Подготовка моей поездки в октябре совпала с ежегодными дебатами по вопросу о том, кто должен представлять Китай в Организации Объединенных Наций – Тайбэй или Пекин. Наше открытие Пекину эффективно предопределило исход ооновских дебатов, хотя мы не сразу это поняли. Даже до 1971 года мы были заняты в фактически арьергардных действиях. А теперь все эти процессы активизировались.

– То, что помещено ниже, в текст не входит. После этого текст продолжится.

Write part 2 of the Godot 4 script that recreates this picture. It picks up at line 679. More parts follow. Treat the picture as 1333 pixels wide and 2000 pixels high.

Китайская Республика была одним из основателей Организации Объединенных Наций; она была среди первых постоянных членов Совета Безопасности. После революции 1949 года голосование проводилось почти ежегодно в Генеральной Ассамблее по вопросу о том, какое правительство – Китайской Республики на Тайване или Китайской Народной Республики в Пекине – было «подлинным» представителем Китая. Вначале было большинство против приема Пекина. Однако с приемом десятков новых африканских и азиатских стран количество стран, выступающих в поддержку Пекина, возрастало с каждым годом. Соединенные Штаты отошли на оборонительные позиции в процедурных вопросах по защите позиции Тайваня. Начиная с 1961 года, мы и группа союзников ежегодно предлагали резолюцию, согласно которой предложение изменить представительство Китая считалось «важным вопросом», требующим большинства в две трети голосов Генеральной Ассамблеи для его одобрения. До тех пор, пока мы могли собирать простое большинство на первое голосование, мы могли потом блокировать Пекин сбором одной трети плюс один голос на второе голосование.
В 1969 году резолюция о «важном вопросе» прошла с большим отрывом в 71 голос «за», 48 «против» и при четырех «воздержавшихся». Албанская резолюция в пользу предоставления места Пекину и исключения Тайваня потерпела поражение с таким раскладом: 48–56—21. Выступая против нее, мы добились большинства только в 8 голосов, в сравнении с 14 голосами годом ранее. Хотя решение принять Китайскую Народную Республику по-прежнему потерпело бы поражение, поскольку не смогло бы добиться большинства в две трети голосов, пропекинские силы со всей очевидностью двигались к психологическому прорыву простого большинства. Не только все больше новых стран было принято с каждым годом в Организацию Объединенных Наций, но нарастание влияния стран третьего мира стало подрывать наш традиционный латиноамериканский блок поддержки, и даже наши натовские союзники стали проявлять норов.
18 июня 1970 года Госсекретарь Роджерс направил президенту памятную записку с анализом расстановки сил в Генеральной Ассамблее, поскольку приближалось голосование 1970 года. Роджерс размышлял (правильно), что статус-кво, возможно, сохранится в 1970 году, но ситуация быстро ухудшается. Он предупреждал президента и говорил о необходимости смены тактики, не исключено, перехода к какой-то формуле относительно «двойного представительства». Роджерс не давал никаких рекомендаций, но давал понять, что он выступает за стандартное возражение США приема Пекина в 1970 году. Никакого президентского решения не поступило.
Однако гипотетическое поражение в конечном счете было вполне вероятно. Канада признала Пекин 13 октября 1970 года. Оттава проинформировала нас о том, что Канада будет продолжать голосовать с нами по резолюции о «важном вопросе», но, возможно, проголосует за албанскую резолюцию в пользу предоставления места Пекину. По мере приближения голосования в Генеральной Ассамблее давление нарастало. Сенатор Джейкоб К. Джавитс, член нашей делегации на Генеральной Ассамблее, настаивал, чтобы администрация «придерживалась более позитивного курса», поменяла наш акцент на недопущение Пекина в ООН и придерживалась линии на сохранение Тайваня
19 ноября я потребовал провести межведомственное исследование долгосрочного вопроса о китайском представительстве. На следующий день было проведено голосование. Резолюция о «важном вопросе» прошла с результатом 66–52—7 (разница в 14 голосов резко контрастировала с 23 голосами год назад). Албанская резолюция получила 51 голос «за», 49 «против» и 25 воздержавшихся. Она не набрала двух третей голосов – но впервые большинство голосов было подано в пользу Пекина.